[START OF Provided material]

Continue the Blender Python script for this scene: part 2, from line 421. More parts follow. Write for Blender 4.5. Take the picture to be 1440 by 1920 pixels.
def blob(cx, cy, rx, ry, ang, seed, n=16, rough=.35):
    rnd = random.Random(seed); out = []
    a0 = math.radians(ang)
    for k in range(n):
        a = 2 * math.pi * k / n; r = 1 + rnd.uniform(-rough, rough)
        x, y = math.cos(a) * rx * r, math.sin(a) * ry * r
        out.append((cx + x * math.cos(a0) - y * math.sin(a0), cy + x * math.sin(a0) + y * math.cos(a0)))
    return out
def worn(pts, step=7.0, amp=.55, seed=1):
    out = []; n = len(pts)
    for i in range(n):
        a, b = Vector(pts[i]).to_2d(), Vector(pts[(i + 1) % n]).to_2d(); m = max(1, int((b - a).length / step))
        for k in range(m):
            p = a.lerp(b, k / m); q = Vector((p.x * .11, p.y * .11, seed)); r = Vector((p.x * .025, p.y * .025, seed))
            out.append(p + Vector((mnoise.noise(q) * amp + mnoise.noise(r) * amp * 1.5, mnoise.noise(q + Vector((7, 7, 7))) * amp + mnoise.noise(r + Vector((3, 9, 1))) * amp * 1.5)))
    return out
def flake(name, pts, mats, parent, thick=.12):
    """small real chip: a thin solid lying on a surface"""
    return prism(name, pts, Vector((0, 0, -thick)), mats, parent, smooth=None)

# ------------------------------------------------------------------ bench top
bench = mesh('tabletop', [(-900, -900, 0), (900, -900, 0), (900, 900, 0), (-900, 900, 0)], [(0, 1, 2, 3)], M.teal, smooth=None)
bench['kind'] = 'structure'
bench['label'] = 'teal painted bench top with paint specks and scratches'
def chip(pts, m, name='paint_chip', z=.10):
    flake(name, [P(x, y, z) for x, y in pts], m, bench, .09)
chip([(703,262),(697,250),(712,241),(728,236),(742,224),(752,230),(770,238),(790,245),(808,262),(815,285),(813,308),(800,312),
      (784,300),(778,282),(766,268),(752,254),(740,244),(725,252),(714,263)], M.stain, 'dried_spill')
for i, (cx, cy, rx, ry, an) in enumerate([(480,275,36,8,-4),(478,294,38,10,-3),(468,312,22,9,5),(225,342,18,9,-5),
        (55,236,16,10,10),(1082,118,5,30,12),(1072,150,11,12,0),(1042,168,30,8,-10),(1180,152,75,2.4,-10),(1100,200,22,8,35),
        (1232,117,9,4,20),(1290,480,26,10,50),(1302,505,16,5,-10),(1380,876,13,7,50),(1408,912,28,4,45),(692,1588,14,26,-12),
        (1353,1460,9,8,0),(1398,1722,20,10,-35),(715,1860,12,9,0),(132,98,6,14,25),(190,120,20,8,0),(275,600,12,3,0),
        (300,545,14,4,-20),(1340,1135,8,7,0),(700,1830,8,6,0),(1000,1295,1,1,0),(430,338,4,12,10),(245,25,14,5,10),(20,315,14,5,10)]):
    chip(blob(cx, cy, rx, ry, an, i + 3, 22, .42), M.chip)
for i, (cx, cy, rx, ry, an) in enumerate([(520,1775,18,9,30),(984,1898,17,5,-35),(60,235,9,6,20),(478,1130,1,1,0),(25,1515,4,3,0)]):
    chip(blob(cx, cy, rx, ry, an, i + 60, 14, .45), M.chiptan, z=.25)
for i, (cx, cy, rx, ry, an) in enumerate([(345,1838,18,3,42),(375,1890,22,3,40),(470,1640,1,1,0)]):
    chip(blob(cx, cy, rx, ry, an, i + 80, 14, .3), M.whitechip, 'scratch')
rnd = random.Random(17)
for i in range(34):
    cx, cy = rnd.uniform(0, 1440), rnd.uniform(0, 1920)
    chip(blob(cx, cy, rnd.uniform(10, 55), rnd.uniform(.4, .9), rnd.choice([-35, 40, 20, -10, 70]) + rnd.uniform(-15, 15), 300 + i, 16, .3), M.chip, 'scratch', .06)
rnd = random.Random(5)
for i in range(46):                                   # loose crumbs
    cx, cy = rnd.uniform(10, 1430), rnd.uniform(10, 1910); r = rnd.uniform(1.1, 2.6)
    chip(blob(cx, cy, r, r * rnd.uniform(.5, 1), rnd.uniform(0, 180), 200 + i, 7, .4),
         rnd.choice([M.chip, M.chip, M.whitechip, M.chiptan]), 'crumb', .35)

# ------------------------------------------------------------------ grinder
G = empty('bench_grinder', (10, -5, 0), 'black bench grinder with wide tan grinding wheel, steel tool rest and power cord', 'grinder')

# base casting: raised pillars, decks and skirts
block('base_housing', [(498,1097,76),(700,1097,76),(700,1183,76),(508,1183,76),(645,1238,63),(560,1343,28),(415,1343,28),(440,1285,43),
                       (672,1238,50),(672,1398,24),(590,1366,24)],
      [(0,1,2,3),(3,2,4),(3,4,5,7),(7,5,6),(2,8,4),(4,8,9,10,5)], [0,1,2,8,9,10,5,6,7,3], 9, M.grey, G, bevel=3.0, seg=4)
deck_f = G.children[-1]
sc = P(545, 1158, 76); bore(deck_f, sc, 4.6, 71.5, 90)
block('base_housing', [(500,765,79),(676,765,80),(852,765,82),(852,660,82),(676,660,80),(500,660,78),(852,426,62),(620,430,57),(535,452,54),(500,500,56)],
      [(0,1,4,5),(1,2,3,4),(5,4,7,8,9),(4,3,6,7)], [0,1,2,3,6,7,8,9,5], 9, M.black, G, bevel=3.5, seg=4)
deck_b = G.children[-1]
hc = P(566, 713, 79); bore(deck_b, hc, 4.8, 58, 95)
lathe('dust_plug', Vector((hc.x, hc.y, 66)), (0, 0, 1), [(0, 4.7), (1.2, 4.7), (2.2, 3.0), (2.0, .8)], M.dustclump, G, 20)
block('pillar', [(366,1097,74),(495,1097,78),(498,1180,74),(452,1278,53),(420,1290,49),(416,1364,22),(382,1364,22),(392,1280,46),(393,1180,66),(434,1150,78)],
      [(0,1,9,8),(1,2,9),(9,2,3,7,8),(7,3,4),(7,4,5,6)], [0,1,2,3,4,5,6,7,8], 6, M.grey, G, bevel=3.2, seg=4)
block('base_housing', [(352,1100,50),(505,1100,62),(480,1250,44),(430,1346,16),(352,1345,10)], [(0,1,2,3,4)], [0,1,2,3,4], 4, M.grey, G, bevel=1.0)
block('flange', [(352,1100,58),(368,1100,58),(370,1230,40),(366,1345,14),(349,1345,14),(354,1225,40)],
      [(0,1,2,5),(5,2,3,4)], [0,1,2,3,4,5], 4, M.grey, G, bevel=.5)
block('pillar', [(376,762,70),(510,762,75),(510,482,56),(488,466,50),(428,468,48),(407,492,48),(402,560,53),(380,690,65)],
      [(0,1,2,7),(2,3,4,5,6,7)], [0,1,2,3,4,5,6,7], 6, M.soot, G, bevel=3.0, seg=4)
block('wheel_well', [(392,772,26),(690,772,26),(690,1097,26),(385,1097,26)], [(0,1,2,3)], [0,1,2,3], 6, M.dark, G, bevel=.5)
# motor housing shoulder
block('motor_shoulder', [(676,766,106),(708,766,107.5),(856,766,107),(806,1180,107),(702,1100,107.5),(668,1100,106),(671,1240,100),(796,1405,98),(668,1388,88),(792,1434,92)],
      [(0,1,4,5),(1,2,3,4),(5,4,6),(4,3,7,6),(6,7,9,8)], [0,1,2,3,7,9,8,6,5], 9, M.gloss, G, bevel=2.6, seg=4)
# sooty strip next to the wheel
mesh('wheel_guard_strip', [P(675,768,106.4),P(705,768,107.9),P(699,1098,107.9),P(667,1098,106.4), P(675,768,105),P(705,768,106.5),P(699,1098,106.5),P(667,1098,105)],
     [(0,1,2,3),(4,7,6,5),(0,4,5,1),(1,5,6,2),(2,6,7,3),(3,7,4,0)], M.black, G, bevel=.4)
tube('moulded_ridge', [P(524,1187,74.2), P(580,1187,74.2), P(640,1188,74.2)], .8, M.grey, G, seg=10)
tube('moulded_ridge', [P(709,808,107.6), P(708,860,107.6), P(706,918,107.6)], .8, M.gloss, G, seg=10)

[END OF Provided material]

Beginning at the first line above, repeat exactly until the line containing "mats, parent, smooth=None)", which is included.

Continue the Blender Python script for this scene: part 2, from line 421. More parts follow. Write for Blender 4.5. Take the picture to be 1440 by 1920 pixels.
def blob(cx, cy, rx, ry, ang, seed, n=16, rough=.35):
    rnd = random.Random(seed); out = []
    a0 = math.radians(ang)
    for k in range(n):
        a = 2 * math.pi * k / n; r = 1 + rnd.uniform(-rough, rough)
        x, y = math.cos(a) * rx * r, math.sin(a) * ry * r
        out.append((cx + x * math.cos(a0) - y * math.sin(a0), cy + x * math.sin(a0) + y * math.cos(a0)))
    return out
def worn(pts, step=7.0, amp=.55, seed=1):
    out = []; n = len(pts)
    for i in range(n):
        a, b = Vector(pts[i]).to_2d(), Vector(pts[(i + 1) % n]).to_2d(); m = max(1, int((b - a).length / step))
        for k in range(m):
            p = a.lerp(b, k / m); q = Vector((p.x * .11, p.y * .11, seed)); r = Vector((p.x * .025, p.y * .025, seed))
            out.append(p + Vector((mnoise.noise(q) * amp + mnoise.noise(r) * amp * 1.5, mnoise.noise(q + Vector((7, 7, 7))) * amp + mnoise.noise(r + Vector((3, 9, 1))) * amp * 1.5)))
    return out
def flake(name, pts, mats, parent, thick=.12):
    """small real chip: a thin solid lying on a surface"""
    return prism(name, pts, Vector((0, 0, -thick)), mats, parent, smooth=None)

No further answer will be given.